--- TASK TO CARRY OUT ---
Reproduce the full listing that appears beneath this instruction exactly.

--- DATA ---
* * * * *

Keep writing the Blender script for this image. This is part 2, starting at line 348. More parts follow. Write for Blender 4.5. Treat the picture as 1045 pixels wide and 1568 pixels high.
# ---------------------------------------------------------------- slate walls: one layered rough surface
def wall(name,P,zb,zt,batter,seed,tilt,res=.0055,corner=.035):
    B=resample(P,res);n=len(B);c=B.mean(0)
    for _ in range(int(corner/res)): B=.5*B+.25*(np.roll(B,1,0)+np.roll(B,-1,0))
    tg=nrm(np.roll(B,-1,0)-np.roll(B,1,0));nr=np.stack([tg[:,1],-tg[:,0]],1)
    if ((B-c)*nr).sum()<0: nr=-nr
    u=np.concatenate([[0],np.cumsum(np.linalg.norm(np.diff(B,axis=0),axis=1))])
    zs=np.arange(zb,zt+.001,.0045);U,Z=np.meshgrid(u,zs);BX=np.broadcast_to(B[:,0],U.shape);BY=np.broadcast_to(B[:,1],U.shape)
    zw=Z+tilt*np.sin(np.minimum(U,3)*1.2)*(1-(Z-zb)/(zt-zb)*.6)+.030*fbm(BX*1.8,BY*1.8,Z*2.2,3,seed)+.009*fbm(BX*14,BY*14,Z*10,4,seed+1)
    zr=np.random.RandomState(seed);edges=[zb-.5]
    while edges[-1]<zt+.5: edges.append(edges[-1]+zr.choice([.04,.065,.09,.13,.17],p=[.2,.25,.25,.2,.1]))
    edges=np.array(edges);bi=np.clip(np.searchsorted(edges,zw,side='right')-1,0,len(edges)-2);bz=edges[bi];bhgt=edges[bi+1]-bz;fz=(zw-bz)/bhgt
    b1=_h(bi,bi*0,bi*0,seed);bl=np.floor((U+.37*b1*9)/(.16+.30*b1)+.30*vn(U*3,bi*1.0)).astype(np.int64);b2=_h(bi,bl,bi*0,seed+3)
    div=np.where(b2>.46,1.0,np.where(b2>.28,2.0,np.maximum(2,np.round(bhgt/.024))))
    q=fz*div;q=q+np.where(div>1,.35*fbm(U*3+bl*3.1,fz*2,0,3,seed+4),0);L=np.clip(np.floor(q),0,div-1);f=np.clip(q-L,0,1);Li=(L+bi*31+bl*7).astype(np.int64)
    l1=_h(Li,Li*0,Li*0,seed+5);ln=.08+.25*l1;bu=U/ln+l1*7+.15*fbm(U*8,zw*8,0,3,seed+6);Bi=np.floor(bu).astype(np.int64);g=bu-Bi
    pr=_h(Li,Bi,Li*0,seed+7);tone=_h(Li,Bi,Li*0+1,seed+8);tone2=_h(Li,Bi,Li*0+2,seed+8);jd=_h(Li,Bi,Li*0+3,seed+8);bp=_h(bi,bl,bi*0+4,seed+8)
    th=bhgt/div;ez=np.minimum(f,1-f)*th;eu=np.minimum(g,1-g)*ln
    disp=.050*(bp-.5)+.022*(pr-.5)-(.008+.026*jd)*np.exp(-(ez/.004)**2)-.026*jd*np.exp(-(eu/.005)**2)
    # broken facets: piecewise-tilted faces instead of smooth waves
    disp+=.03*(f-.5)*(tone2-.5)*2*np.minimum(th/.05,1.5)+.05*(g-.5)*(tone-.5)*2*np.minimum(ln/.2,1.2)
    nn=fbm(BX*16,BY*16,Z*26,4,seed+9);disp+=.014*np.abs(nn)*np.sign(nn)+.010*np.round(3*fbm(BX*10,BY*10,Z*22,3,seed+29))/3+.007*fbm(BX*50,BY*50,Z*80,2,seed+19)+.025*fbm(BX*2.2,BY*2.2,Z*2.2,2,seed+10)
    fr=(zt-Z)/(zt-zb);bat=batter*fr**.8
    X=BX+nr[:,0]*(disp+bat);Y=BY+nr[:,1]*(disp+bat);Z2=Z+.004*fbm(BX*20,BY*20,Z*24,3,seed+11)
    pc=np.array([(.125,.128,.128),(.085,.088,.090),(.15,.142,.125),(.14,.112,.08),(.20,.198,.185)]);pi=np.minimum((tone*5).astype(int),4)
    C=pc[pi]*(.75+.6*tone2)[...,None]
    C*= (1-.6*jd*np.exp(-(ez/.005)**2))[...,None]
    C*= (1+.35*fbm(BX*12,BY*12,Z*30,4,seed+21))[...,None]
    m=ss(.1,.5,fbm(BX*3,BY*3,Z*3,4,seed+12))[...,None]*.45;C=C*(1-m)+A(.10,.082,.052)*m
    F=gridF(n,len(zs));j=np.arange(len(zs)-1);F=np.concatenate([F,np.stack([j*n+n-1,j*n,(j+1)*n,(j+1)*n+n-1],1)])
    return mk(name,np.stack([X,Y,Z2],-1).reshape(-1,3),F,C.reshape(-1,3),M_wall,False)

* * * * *

--- TASK SOLUTION ---
Keep writing the Blender script for this image. This is part 2, starting at line 348. More parts follow. Write for Blender 4.5. Treat the picture as 1045 pixels wide and 1568 pixels high.
# ---------------------------------------------------------------- slate walls: one layered rough surface
def wall(name,P,zb,zt,batter,seed,tilt,res=.0055,corner=.035):
    B=resample(P,res);n=len(B);c=B.mean(0)
    for _ in range(int(corner/res)): B=.5*B+.25*(np.roll(B,1,0)+np.roll(B,-1,0))
    tg=nrm(np.roll(B,-1,0)-np.roll(B,1,0));nr=np.stack([tg[:,1],-tg[:,0]],1)
    if ((B-c)*nr).sum()<0: nr=-nr
    u=np.concatenate([[0],np.cumsum(np.linalg.norm(np.diff(B,axis=0),axis=1))])
    zs=np.arange(zb,zt+.001,.0045);U,Z=np.meshgrid(u,zs);BX=np.broadcast_to(B[:,0],U.shape);BY=np.broadcast_to(B[:,1],U.shape)
    zw=Z+tilt*np.sin(np.minimum(U,3)*1.2)*(1-(Z-zb)/(zt-zb)*.6)+.030*fbm(BX*1.8,BY*1.8,Z*2.2,3,seed)+.009*fbm(BX*14,BY*14,Z*10,4,seed+1)
    zr=np.random.RandomState(seed);edges=[zb-.5]
    while edges[-1]<zt+.5: edges.append(edges[-1]+zr.choice([.04,.065,.09,.13,.17],p=[.2,.25,.25,.2,.1]))
    edges=np.array(edges);bi=np.clip(np.searchsorted(edges,zw,side='right')-1,0,len(edges)-2);bz=edges[bi];bhgt=edges[bi+1]-bz;fz=(zw-bz)/bhgt
    b1=_h(bi,bi*0,bi*0,seed);bl=np.floor((U+.37*b1*9)/(.16+.30*b1)+.30*vn(U*3,bi*1.0)).astype(np.int64);b2=_h(bi,bl,bi*0,seed+3)
    div=np.where(b2>.46,1.0,np.where(b2>.28,2.0,np.maximum(2,np.round(bhgt/.024))))
    q=fz*div;q=q+np.where(div>1,.35*fbm(U*3+bl*3.1,fz*2,0,3,seed+4),0);L=np.clip(np.floor(q),0,div-1);f=np.clip(q-L,0,1);Li=(L+bi*31+bl*7).astype(np.int64)
    l1=_h(Li,Li*0,Li*0,seed+5);ln=.08+.25*l1;bu=U/ln+l1*7+.15*fbm(U*8,zw*8,0,3,seed+6);Bi=np.floor(bu).astype(np.int64);g=bu-Bi
    pr=_h(Li,Bi,Li*0,seed+7);tone=_h(Li,Bi,Li*0+1,seed+8);tone2=_h(Li,Bi,Li*0+2,seed+8);jd=_h(Li,Bi,Li*0+3,seed+8);bp=_h(bi,bl,bi*0+4,seed+8)
    th=bhgt/div;ez=np.minimum(f,1-f)*th;eu=np.minimum(g,1-g)*ln
    disp=.050*(bp-.5)+.022*(pr-.5)-(.008+.026*jd)*np.exp(-(ez/.004)**2)-.026*jd*np.exp(-(eu/.005)**2)
    # broken facets: piecewise-tilted faces instead of smooth waves
    disp+=.03*(f-.5)*(tone2-.5)*2*np.minimum(th/.05,1.5)+.05*(g-.5)*(tone-.5)*2*np.minimum(ln/.2,1.2)
    nn=fbm(BX*16,BY*16,Z*26,4,seed+9);disp+=.014*np.abs(nn)*np.sign(nn)+.010*np.round(3*fbm(BX*10,BY*10,Z*22,3,seed+29))/3+.007*fbm(BX*50,BY*50,Z*80,2,seed+19)+.025*fbm(BX*2.2,BY*2.2,Z*2.2,2,seed+10)
    fr=(zt-Z)/(zt-zb);bat=batter*fr**.8
    X=BX+nr[:,0]*(disp+bat);Y=BY+nr[:,1]*(disp+bat);Z2=Z+.004*fbm(BX*20,BY*20,Z*24,3,seed+11)
    pc=np.array([(.125,.128,.128),(.085,.088,.090),(.15,.142,.125),(.14,.112,.08),(.20,.198,.185)]);pi=np.minimum((tone*5).astype(int),4)
    C=pc[pi]*(.75+.6*tone2)[...,None]
    C*= (1-.6*jd*np.exp(-(ez/.005)**2))[...,None]
    C*= (1+.35*fbm(BX*12,BY*12,Z*30,4,seed+21))[...,None]
    m=ss(.1,.5,fbm(BX*3,BY*3,Z*3,4,seed+12))[...,None]*.45;C=C*(1-m)+A(.10,.082,.052)*m
    F=gridF(n,len(zs));j=np.arange(len(zs)-1);F=np.concatenate([F,np.stack([j*n+n-1,j*n,(j+1)*n,(j+1)*n+n-1],1)])
    return mk(name,np.stack([X,Y,Z2],-1).reshape(-1,3),F,C.reshape(-1,3),M_wall,False)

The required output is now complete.